Gail Ossipoff, director of special events at South Coast Plaza, recently took over planning and coordinating of the Costa Mesa shopping center’s big events, such as the Summer Food & Wine Festival.
Ossipoff also handles smaller events, including last week’s Orange County Concierge Association mixer with 300 people at South Coast Plaza’s Garden Terrace.
She also is hoping to use her past experience as communications director for the Newport Beach Conference & Visitors Bureau and get the fictional kids on the “The O.C.” eating and shopping at South Coast Plaza more often.
She said she has contacts at the show.
At her last gig, Ossipoff created a map that tourists could use to visit some of the places mentioned in the TV show.
“That map just went across the country,” she said.
It also ended up generating plenty of editorial mentions, she said.
The map was a way to solve the daily deluge of inquiries on where to find some of the places featured on the show such as Fashion Island or The Arches.
“How many times do I have to be hit in the head?” she said.
Other South Coast
South Coast Plaza just signed John Varvatos, a men’s clothing and accessory store started in New York’s Soho in 2000. Varvatos has three other shops in Las Vegas, Short Hills, N.J., and West Hollywood.
Also for men, Italian jeans maker Replay is set to open its second U.S. store at South Coast in September, according to a company release. Art dealer Brandon Davis is the U.S. spokesman for the company. Davis will have his own special edition of “Brandon” jeans, which will sell for about $300 to $500 a pair.

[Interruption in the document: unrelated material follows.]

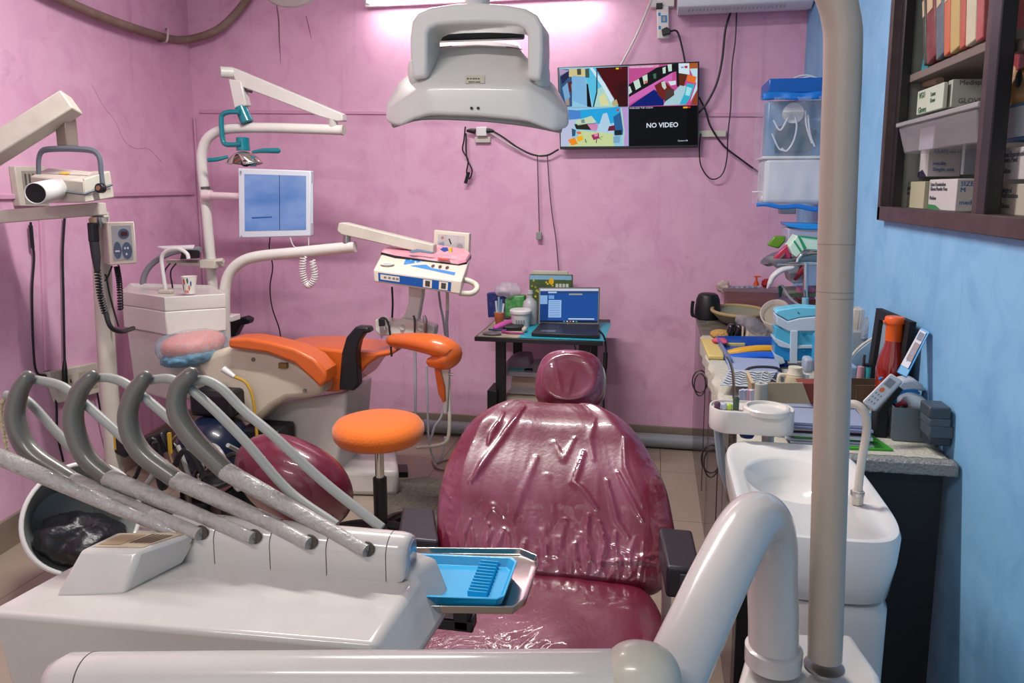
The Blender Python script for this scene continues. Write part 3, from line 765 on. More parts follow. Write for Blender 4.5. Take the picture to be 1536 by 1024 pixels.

The first store is in New York.
Other South Coast Plaza news: Louis Vuitton has moved into its temporary site next to Saks while its original store expands. Mac & Madi, a San Clemente-based children’s boutique, is set to open midsummer in Macy’s Home Store wing.
Funky Affirmation
Kimberly Funk, owner of The Latest Thing gift shop in Costa Mesa, said jewelry called “affirmation circles” had been selling like crazy since she began carrying the sterling silver pieces about four years ago.
Funk said her business more than doubled due to sales of the silver circles, with messages such as “believe” and “trust” written on them.
So she decided to spread the love and kick up sales.
From her Costa Mesa store, she packages the circles as a trio to represent a “story,” puts them on a chain and wholesales them nationally. The circles can be interchanged to create other messages such as “courage, strength, hope.” Other circles read “princess,” “dad,” or “world peace.”
Her primary form of advertisement is a weekly ad in US Weekly for about $2,900.
“It brings in a lot of orders,” she said.
Now they’re carried in Hallmark stores and Fred Segal in Los Angeles, as well as other mom and pop gift stores and jewelry shops. She’d like to see the jewelry in stores such as Hot Topic, Wet Seal and Spencer’s Gifts.
“We’ve had some larger chains looking at us,” she said.
But added business requires new expenses, Funk said. In order to be in the bigger stores, the jewelry has to be bar coded, she said. That’s her current project.
“We’re moving into a whole new paradigm here,” she said.
Funk opened the gift shop with her mom, Mary Lou Williams, 18 years ago, as a way to celebrate her recovery from alcoholism, she said.
The store also sells gifts such as books related to recoveries from various addictions. Although she’s not fond of the “new age” description, that would be one way to characterize the store, she said.
Acura’s Dent
The Acura RL sedan made a dent in Orange County’s luxury auto market during the first quarter from a year earlier, according to the Orange County Automobile Dealers Association’s Auto Outlook report.
Acura RL sales were up nearly 200% in the first quarter versus the same quarter last year, behind the Cadillac STS and the Chrysler 300. The Dodge Magnum followed Acura, with a 150% increase in registrations.
Other winners in the OC market are the sporty Mustang and the Mazda 3 sub compact. Sales for the new Mustang were up 53% in the first quarter.
Although under the radar screen, registrations for the Mazda 3 were up 107% in the first quarter, compared to the same quarter last year.
“Mazda 3 has been like a grand slam homerun,” the report said.
Of the new models, the Jeep Grand Cherokee and the Toyota Tacoma were the only two new models to dip in registrations for the first quarter.